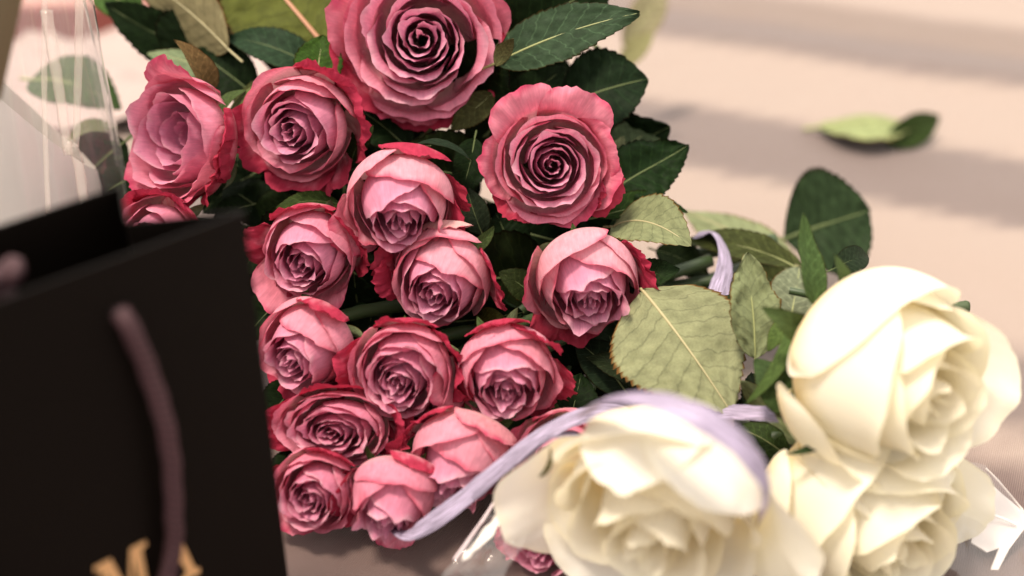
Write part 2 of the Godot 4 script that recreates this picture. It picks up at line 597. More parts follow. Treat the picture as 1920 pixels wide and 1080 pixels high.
= = =
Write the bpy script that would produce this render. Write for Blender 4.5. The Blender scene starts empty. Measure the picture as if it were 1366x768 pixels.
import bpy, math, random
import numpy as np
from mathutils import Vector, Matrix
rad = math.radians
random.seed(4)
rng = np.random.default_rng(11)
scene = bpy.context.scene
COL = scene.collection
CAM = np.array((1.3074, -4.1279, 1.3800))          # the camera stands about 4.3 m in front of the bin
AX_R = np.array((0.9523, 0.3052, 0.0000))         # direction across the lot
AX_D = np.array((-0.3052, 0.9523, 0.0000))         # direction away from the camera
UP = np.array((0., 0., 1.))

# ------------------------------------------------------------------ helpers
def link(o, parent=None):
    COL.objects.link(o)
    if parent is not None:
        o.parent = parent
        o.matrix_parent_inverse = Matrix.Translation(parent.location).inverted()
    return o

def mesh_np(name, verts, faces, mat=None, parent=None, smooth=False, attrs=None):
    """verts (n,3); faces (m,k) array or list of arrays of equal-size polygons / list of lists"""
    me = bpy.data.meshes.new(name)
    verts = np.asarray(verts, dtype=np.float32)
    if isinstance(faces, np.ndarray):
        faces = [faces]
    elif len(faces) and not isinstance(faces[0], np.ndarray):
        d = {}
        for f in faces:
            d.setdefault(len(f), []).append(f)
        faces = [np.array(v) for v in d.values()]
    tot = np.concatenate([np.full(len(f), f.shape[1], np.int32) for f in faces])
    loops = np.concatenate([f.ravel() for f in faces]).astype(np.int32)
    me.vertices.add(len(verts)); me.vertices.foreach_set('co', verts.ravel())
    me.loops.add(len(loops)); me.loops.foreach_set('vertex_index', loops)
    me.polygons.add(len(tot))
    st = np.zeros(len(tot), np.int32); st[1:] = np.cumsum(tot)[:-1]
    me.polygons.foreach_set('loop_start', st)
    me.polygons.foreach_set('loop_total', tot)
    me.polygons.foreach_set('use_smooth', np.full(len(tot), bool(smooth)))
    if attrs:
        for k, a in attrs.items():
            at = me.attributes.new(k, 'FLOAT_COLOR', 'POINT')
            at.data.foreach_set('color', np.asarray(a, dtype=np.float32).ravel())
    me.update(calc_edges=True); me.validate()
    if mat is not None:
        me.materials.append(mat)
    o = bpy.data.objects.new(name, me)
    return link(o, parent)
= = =
→ **Task**: Repeat exactly the lines from the one containing "Write the bpy" through the one containing "UP = np.array((0., 0., 1.))", both included, and nothing else.

→ **Response**:
Write the bpy script that would produce this render. Write for Blender 4.5. The Blender scene starts empty. Measure the picture as if it were 1366x768 pixels.
import bpy, math, random
import numpy as np
from mathutils import Vector, Matrix
rad = math.radians
random.seed(4)
rng = np.random.default_rng(11)
scene = bpy.context.scene
COL = scene.collection
CAM = np.array((1.3074, -4.1279, 1.3800))          # the camera stands about 4.3 m in front of the bin
AX_R = np.array((0.9523, 0.3052, 0.0000))         # direction across the lot
AX_D = np.array((-0.3052, 0.9523, 0.0000))         # direction away from the camera
UP = np.array((0., 0., 1.))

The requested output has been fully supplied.